Qantas states it is well positioned for when the economy recovers

Qantas Chairman, Leigh Clifford stated the carrier is well positioned for when the global economy recovers, and it is starting to see signs of improvement in demand. CEO, Alan Joyce added that the Q Future cost cutting programme has so far allowed Qantas to make significant margin improvements, with a targeted AUD1.5 billion in permanent savings over three years. Areas of focus for the programme include IT, procurement, fuel conservation, fleet utilisation and aircraft configuration. [more]

Shareholders approved the election of new Directors and its 2009 remuneration package at the Annual General Meeting. However, over 42% of shareholders reportedly voted against the remuneration package, which included a AUD10.7 million payout for previous CEO, Geoff Dixon (The Australian, 22-Oct-2009). [more]

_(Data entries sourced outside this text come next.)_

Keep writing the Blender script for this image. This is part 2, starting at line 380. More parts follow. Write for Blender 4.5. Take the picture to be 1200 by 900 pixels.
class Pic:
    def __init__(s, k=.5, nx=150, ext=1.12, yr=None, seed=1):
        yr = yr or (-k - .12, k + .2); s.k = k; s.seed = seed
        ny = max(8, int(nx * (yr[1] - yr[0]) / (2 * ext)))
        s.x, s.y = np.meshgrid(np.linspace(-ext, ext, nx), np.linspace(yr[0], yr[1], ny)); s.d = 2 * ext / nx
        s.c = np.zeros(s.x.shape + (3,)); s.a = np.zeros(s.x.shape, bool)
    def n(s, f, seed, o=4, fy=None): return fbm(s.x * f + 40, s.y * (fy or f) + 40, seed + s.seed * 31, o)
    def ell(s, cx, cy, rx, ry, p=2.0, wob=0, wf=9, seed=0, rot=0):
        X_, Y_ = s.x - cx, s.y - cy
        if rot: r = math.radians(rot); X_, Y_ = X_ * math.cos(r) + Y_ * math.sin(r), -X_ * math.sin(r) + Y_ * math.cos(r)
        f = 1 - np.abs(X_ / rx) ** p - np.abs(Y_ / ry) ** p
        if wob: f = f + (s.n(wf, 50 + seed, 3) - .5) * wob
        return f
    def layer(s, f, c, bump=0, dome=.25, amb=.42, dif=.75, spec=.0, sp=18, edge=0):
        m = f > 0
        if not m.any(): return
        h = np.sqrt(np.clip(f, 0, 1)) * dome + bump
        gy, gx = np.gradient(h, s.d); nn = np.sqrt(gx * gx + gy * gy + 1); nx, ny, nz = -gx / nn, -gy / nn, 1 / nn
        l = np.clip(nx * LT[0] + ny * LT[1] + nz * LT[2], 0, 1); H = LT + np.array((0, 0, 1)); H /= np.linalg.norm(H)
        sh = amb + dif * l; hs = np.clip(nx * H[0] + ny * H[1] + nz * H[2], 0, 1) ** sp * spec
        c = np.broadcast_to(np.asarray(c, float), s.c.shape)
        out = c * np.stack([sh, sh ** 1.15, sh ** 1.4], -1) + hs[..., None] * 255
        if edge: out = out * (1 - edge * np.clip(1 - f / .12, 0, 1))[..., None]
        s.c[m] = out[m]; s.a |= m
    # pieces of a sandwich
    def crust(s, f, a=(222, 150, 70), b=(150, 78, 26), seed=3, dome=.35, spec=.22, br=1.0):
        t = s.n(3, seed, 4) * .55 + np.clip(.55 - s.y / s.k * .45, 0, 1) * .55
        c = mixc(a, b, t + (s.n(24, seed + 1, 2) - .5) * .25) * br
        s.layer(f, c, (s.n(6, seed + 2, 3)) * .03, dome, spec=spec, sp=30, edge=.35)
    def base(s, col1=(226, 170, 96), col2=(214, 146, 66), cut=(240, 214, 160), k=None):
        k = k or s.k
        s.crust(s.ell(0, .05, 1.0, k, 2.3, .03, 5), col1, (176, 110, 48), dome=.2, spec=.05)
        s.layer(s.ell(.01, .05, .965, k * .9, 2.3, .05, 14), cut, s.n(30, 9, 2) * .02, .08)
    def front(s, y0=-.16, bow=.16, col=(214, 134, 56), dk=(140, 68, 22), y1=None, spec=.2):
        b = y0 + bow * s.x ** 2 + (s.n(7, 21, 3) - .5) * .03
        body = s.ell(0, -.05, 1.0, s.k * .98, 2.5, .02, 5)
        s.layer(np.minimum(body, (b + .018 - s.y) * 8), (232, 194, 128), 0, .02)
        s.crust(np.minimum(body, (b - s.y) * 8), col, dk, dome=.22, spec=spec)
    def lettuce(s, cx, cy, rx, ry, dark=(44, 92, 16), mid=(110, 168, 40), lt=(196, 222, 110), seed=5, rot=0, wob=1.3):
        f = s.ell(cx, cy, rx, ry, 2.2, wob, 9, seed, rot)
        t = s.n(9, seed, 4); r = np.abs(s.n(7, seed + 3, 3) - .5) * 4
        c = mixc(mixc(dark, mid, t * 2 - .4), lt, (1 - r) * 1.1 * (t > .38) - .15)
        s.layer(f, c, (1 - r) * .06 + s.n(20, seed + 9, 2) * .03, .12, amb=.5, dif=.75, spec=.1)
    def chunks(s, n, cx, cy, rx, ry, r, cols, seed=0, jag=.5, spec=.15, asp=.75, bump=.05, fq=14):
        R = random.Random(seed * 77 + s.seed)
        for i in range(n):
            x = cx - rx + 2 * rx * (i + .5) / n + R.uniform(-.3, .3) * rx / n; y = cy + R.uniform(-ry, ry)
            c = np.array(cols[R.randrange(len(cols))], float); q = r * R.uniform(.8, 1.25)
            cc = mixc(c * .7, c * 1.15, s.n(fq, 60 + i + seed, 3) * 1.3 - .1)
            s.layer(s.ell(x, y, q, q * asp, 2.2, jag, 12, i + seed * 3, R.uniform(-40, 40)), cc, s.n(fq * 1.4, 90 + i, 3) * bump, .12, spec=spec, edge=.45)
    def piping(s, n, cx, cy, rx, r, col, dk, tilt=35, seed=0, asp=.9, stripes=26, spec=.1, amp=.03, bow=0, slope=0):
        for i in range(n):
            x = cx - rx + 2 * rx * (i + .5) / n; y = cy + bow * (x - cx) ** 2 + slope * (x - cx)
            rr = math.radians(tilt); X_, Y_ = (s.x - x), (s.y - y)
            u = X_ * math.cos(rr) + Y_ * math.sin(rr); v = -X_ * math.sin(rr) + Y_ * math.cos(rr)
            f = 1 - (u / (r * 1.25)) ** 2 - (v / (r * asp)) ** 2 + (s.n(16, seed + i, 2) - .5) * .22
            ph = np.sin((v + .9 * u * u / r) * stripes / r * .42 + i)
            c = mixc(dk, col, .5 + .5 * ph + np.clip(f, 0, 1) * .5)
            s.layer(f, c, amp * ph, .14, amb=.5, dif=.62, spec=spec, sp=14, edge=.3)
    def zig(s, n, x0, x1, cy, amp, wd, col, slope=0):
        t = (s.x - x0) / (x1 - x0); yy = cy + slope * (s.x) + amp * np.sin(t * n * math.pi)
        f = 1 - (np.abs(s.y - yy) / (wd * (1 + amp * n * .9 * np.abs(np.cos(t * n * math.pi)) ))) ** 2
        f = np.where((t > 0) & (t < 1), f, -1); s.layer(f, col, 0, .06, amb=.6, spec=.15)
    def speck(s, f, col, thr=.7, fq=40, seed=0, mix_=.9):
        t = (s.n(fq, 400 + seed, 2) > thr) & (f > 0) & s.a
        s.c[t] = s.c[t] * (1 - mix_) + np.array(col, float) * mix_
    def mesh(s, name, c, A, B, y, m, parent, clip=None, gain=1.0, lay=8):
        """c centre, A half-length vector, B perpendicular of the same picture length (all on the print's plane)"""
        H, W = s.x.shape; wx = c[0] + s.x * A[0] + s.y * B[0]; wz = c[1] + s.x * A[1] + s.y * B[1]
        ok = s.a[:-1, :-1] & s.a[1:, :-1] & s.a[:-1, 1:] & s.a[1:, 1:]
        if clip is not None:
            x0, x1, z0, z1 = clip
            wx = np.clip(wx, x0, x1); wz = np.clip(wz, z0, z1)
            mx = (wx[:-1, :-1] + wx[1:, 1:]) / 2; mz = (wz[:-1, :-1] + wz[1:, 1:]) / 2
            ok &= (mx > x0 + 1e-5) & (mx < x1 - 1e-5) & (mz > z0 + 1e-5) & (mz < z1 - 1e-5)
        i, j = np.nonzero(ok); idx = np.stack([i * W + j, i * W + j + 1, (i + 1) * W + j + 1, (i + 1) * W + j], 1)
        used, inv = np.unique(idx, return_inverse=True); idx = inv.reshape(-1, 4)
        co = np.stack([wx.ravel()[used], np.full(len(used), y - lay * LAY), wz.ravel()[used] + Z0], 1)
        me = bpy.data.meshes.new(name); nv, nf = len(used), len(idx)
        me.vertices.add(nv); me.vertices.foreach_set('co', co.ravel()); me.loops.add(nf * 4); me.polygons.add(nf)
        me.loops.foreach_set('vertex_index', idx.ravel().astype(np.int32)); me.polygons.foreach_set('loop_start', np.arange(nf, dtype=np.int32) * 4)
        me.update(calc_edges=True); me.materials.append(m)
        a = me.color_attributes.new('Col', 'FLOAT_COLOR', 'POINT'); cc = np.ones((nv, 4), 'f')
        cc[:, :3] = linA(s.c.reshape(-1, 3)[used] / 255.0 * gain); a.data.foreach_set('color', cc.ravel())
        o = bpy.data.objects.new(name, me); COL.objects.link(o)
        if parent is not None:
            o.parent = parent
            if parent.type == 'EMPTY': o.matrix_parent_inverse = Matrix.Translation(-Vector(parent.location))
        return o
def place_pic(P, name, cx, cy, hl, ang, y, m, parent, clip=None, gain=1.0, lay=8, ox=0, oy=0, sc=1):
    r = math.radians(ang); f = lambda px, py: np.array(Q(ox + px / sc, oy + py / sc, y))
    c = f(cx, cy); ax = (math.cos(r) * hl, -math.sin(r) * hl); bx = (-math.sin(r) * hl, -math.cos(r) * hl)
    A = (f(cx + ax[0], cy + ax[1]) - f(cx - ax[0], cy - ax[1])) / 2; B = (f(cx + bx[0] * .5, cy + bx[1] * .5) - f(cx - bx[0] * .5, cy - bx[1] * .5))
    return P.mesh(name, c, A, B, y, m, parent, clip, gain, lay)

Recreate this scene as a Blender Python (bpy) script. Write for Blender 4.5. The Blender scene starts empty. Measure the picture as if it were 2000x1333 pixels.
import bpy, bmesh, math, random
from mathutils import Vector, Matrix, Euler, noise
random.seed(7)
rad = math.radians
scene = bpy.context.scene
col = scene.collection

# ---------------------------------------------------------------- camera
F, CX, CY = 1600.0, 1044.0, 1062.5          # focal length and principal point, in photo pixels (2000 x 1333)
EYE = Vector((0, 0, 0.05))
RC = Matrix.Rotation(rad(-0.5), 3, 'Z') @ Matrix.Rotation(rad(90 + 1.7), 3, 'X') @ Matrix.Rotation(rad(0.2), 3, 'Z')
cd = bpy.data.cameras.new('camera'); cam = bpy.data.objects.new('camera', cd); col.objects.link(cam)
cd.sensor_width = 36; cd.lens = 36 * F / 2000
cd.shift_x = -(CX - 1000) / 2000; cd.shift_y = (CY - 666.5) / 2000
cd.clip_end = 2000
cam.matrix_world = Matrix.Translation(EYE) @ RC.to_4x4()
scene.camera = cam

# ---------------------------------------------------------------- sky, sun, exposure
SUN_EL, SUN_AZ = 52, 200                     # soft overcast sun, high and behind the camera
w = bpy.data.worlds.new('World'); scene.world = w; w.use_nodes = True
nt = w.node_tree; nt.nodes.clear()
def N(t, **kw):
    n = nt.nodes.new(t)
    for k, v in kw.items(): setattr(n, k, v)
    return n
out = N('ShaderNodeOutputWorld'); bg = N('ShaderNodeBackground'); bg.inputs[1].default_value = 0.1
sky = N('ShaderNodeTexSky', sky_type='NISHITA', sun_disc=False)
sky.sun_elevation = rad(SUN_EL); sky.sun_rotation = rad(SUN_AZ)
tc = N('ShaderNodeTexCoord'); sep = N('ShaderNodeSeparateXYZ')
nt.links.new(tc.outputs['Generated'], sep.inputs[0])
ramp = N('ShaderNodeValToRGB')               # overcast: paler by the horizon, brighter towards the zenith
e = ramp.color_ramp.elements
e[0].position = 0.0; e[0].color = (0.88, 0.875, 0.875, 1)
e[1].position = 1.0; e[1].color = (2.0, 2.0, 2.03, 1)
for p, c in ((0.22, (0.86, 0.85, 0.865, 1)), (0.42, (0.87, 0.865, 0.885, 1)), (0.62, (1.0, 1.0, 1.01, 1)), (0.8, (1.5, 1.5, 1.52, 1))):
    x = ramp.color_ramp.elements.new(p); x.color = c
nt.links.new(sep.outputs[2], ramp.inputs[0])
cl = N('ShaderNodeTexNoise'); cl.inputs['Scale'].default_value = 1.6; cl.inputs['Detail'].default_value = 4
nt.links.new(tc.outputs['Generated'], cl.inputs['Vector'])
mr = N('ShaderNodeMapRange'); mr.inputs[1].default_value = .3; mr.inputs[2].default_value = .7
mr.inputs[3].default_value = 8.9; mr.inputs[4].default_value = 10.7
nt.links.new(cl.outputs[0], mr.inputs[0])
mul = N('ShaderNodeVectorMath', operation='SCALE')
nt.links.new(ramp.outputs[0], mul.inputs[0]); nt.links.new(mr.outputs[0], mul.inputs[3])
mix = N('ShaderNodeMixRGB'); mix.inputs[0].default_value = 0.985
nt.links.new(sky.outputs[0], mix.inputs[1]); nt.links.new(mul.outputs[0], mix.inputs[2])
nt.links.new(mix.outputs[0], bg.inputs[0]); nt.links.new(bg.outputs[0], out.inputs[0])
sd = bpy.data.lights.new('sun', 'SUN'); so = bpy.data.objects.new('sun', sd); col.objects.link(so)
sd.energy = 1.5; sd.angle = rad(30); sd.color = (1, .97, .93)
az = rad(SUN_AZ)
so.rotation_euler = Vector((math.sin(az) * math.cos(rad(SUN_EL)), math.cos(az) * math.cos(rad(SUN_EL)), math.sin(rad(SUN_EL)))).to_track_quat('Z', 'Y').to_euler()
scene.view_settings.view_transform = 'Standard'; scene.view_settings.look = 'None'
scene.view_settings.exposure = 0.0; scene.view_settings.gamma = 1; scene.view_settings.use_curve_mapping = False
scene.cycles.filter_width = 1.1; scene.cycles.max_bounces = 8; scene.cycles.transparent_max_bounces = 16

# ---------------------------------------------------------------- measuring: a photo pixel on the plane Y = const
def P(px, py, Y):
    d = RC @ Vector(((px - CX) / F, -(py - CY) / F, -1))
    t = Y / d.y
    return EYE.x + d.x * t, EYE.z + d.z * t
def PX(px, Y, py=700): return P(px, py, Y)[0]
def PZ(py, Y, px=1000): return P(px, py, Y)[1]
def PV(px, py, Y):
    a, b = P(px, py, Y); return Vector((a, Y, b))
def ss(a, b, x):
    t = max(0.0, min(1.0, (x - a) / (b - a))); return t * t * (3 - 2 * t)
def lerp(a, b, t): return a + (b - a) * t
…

Qantas: "We all know that operating conditions have been very difficult. Therefore, I’m pleased to tell you that your Qantas Group remains profitable, financially strong, and well-positioned to seize opportunities when conditions improve...The global economic outlook remains uncertain. We are seeing some encouraging signs and certainly no further deterioration. The Qantas Group is well-positioned to withstand this period of downturn with the strengths of its two flying brands, strong management, and dedicated people. And the Group will be ready to emerge strongly, and seize the opportunities when conditions improve." Leigh Clifford, Chairman. Source: Qantas, 21-Oct-2009.